● The task:
Print, word for word, every line from the beginning of the listing up to and including the line with "def rgb(r, g, b): return". Pictures are to be excluded.

● Information shown:
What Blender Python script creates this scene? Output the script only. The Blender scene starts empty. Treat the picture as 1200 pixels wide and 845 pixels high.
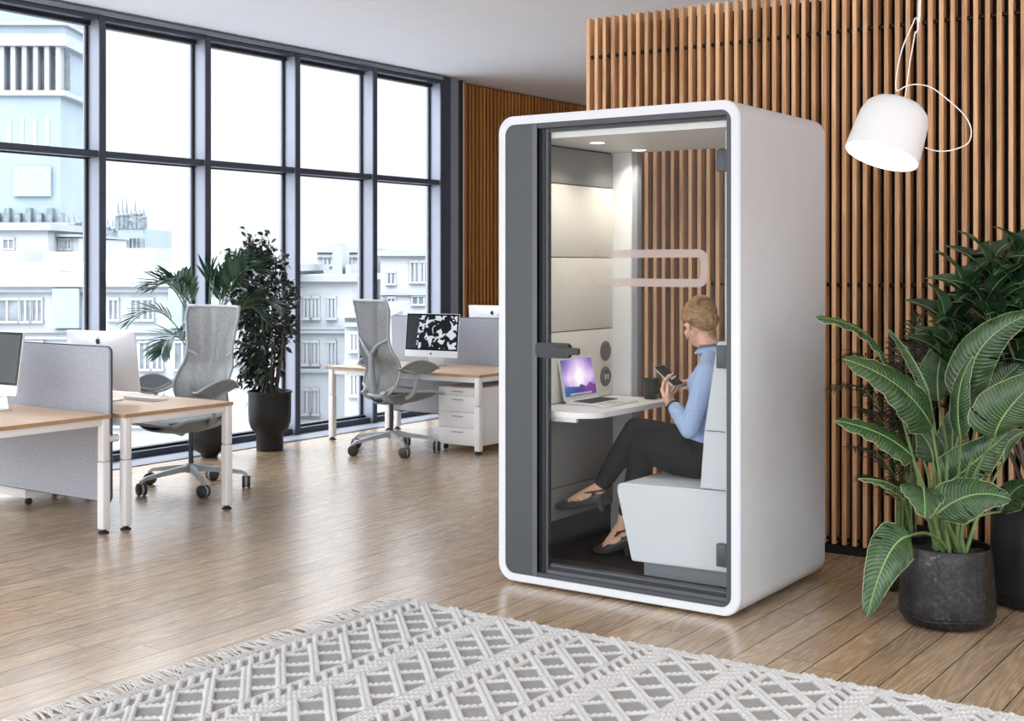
import bpy, bmesh, math, random
import numpy as np
from mathutils import Vector, Matrix, Euler
random.seed(7)
D = bpy.data
SC = bpy.context.scene
COL = SC.collection
PI = math.pi
# ------------------------------------------------------------------ camera model
FL, CX, HY, CH, YAW = 1522.0, 600.0, 310.0, 1.502, math.radians(34.7)
Fv = Vector((-math.sin(YAW), math.cos(YAW), 0)); Rv = Vector((math.cos(YAW), math.sin(YAW), 0)); Uv = Vector((0, 0, 1))
C0 = Vector((0, 0, CH))
def P(x, y, t):            # a measured image point at depth t, as a point of the room
    return C0 + t * (Fv + Rv * (x - CX) / FL + Uv * (HY - y) / FL)
def PY(x, y, Y):
    d = Fv + Rv * (x - CX) / FL + Uv * (HY - y) / FL
    return C0 + d * (Y / d.y)
def lin(c):
    c = c / 255.0
    return c / 12.92 if c <= .04045 else ((c + .055) / 1.055) ** 2.4
def rgb(r, g, b): return (lin(r), lin(g), lin(b), 1)

# ------------------------------------------------------------------ materials
def newmat(name):
    m = D.materials.new(name); m.use_nodes = True
    nt = m.node_tree
    return m, nt, nt.nodes['Principled BSDF'] if 'Principled BSDF' in nt.nodes else nt.nodes[0]
def N(nt, t, **kw):
    n = nt.nodes.new(t)
    for k, v in kw.items(): setattr(n, k, v)
    return n
def L(nt, a, b): nt.links.new(a, b)
def math_n(nt, op, a, b=None, c=None, clamp=False):
    n = N(nt, 'ShaderNodeMath', operation=op); n.use_clamp = clamp
    for i, v in enumerate((a, b, c)):
        if v is None: continue
        if isinstance(v, (int, float)): n.inputs[i].default_value = v
        else: L(nt, v, n.inputs[i])
    return n.outputs[0]
def ramp(nt, src, stops):
    r = N(nt, 'ShaderNodeValToRGB'); e = r.color_ramp.elements
    while len(e) > 1: e.remove(e[-1])
    e[0].position = stops[0][0]; e[0].color = stops[0][1]
    for p, c in stops[1:]:
        k = e.new(p); k.color = c
    L(nt, src, r.inputs[0]); return r.outputs[0]
def noise(nt, scale, detail=3, vec=None, rough=.5, dist=0):
    n = N(nt, 'ShaderNodeTexNoise'); n.inputs['Scale'].default_value = scale; n.inputs['Detail'].default_value = detail
    n.inputs['Roughness'].default_value = rough; n.inputs['Distortion'].default_value = dist
    if vec is None:
        tc = N(nt, 'ShaderNodeTexCoord'); vec = tc.outputs['Object']
    L(nt, vec, n.inputs['Vector']); return n.outputs['Fac']
def bump(nt, b, h, s=.3, d=.01):
    n = N(nt, 'ShaderNodeBump'); n.inputs['Strength'].default_value = s; n.inputs['Distance'].default_value = d
    L(nt, h, n.inputs['Height']); L(nt, n.outputs[0], b.inputs['Normal'])
def mapping(nt, scale=(1, 1, 1), rot=(0, 0, 0)):
    tc = N(nt, 'ShaderNodeTexCoord'); m = N(nt, 'ShaderNodeMapping')
    m.inputs['Scale'].default_value = scale; m.inputs['Rotation'].default_value = rot
    L(nt, tc.outputs['Object'], m.inputs[0]); return m.outputs[0]
def M(name, c, rough=.5, metal=0, var=0, vscale=8, bscale=None, bstr=.2, spec=.5, stretch=None, coat=0, detail=3):
    m, nt, b = newmat(name)
    col = rgb(*c)
    b.inputs['Base Color'].default_value = col
    b.inputs['Roughness'].default_value = rough; b.inputs['Metallic'].default_value = metal
    b.inputs['Specular IOR Level'].default_value = spec
    if coat: b.inputs['Coat Weight'].default_value = coat; b.inputs['Coat Roughness'].default_value = .08
    vec = mapping(nt, stretch) if stretch else None
    nz = noise(nt, vscale, detail, vec)
    v = max(var, .015)
    lo = tuple(max(0, x * (1 - v)) for x in col[:3]) + (1,); hi = tuple(min(1, x * (1 + v)) for x in col[:3]) + (1,)
    L(nt, ramp(nt, nz, [(.3, lo), (.7, hi)]), b.inputs['Base Color'])
    if bscale: bump(nt, b, noise(nt, bscale, 4, vec), bstr, .004)
    return m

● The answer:
What Blender Python script creates this scene? Output the script only. The Blender scene starts empty. Treat the picture as 1200 pixels wide and 845 pixels high.
import bpy, bmesh, math, random
import numpy as np
from mathutils import Vector, Matrix, Euler
random.seed(7)
D = bpy.data
SC = bpy.context.scene
COL = SC.collection
PI = math.pi
# ------------------------------------------------------------------ camera model
FL, CX, HY, CH, YAW = 1522.0, 600.0, 310.0, 1.502, math.radians(34.7)
Fv = Vector((-math.sin(YAW), math.cos(YAW), 0)); Rv = Vector((math.cos(YAW), math.sin(YAW), 0)); Uv = Vector((0, 0, 1))
C0 = Vector((0, 0, CH))
def P(x, y, t):            # a measured image point at depth t, as a point of the room
    return C0 + t * (Fv + Rv * (x - CX) / FL + Uv * (HY - y) / FL)
def PY(x, y, Y):
    d = Fv + Rv * (x - CX) / FL + Uv * (HY - y) / FL
    return C0 + d * (Y / d.y)
def lin(c):
    c = c / 255.0
    return c / 12.92 if c <= .04045 else ((c + .055) / 1.055) ** 2.4
def rgb(r, g, b): return (lin(r), lin(g), lin(b), 1)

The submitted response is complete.